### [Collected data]
━━━

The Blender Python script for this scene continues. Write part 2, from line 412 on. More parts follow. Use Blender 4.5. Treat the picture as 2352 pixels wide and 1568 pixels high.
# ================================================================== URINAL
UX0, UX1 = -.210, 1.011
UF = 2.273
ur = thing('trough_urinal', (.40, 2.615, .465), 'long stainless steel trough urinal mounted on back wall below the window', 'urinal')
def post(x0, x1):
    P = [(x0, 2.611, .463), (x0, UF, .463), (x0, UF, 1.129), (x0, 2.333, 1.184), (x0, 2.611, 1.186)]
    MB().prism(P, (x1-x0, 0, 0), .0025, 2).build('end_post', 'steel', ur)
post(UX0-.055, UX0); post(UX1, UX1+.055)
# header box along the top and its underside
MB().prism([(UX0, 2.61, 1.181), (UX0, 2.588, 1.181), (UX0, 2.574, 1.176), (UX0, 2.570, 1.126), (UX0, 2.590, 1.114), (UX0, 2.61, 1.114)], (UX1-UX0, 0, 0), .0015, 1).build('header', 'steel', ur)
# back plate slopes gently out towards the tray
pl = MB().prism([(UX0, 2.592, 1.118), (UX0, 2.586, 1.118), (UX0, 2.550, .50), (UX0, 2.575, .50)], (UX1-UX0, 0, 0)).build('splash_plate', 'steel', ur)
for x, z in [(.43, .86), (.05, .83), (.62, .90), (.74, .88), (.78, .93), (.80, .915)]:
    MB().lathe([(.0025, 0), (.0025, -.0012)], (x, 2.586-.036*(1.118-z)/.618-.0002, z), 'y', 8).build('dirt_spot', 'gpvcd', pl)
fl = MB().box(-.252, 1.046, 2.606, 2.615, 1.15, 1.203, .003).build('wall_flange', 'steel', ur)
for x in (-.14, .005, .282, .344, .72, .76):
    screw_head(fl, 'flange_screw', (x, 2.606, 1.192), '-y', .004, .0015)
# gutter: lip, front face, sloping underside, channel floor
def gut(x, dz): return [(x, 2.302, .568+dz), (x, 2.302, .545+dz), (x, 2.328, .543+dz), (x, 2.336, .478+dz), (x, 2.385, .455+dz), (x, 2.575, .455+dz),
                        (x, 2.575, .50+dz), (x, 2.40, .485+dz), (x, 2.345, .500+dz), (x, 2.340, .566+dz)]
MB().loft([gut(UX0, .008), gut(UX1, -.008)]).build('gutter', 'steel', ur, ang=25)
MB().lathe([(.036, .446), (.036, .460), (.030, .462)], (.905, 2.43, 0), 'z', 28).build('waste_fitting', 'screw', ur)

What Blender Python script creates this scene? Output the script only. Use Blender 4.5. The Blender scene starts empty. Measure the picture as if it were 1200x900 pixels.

━━━

### [Required work]
Copy the material above verbatim.

### [Task response]
The Blender Python script for this scene continues. Write part 2, from line 412 on. More parts follow. Use Blender 4.5. Treat the picture as 2352 pixels wide and 1568 pixels high.
# ================================================================== URINAL
UX0, UX1 = -.210, 1.011
UF = 2.273
ur = thing('trough_urinal', (.40, 2.615, .465), 'long stainless steel trough urinal mounted on back wall below the window', 'urinal')
def post(x0, x1):
    P = [(x0, 2.611, .463), (x0, UF, .463), (x0, UF, 1.129), (x0, 2.333, 1.184), (x0, 2.611, 1.186)]
    MB().prism(P, (x1-x0, 0, 0), .0025, 2).build('end_post', 'steel', ur)
post(UX0-.055, UX0); post(UX1, UX1+.055)
# header box along the top and its underside
MB().prism([(UX0, 2.61, 1.181), (UX0, 2.588, 1.181), (UX0, 2.574, 1.176), (UX0, 2.570, 1.126), (UX0, 2.590, 1.114), (UX0, 2.61, 1.114)], (UX1-UX0, 0, 0), .0015, 1).build('header', 'steel', ur)
# back plate slopes gently out towards the tray
pl = MB().prism([(UX0, 2.592, 1.118), (UX0, 2.586, 1.118), (UX0, 2.550, .50), (UX0, 2.575, .50)], (UX1-UX0, 0, 0)).build('splash_plate', 'steel', ur)
for x, z in [(.43, .86), (.05, .83), (.62, .90), (.74, .88), (.78, .93), (.80, .915)]:
    MB().lathe([(.0025, 0), (.0025, -.0012)], (x, 2.586-.036*(1.118-z)/.618-.0002, z), 'y', 8).build('dirt_spot', 'gpvcd', pl)
fl = MB().box(-.252, 1.046, 2.606, 2.615, 1.15, 1.203, .003).build('wall_flange', 'steel', ur)
for x in (-.14, .005, .282, .344, .72, .76):
    screw_head(fl, 'flange_screw', (x, 2.606, 1.192), '-y', .004, .0015)
# gutter: lip, front face, sloping underside, channel floor
def gut(x, dz): return [(x, 2.302, .568+dz), (x, 2.302, .545+dz), (x, 2.328, .543+dz), (x, 2.336, .478+dz), (x, 2.385, .455+dz), (x, 2.575, .455+dz),
                        (x, 2.575, .50+dz), (x, 2.40, .485+dz), (x, 2.345, .500+dz), (x, 2.340, .566+dz)]
MB().loft([gut(UX0, .008), gut(UX1, -.008)]).build('gutter', 'steel', ur, ang=25)
MB().lathe([(.036, .446), (.036, .460), (.030, .462)], (.905, 2.43, 0), 'z', 28).build('waste_fitting', 'screw', ur)

What Blender Python script creates this scene? Output the script only. Use Blender 4.5. The Blender scene starts empty. Measure the picture as if it were 1200x900 pixels.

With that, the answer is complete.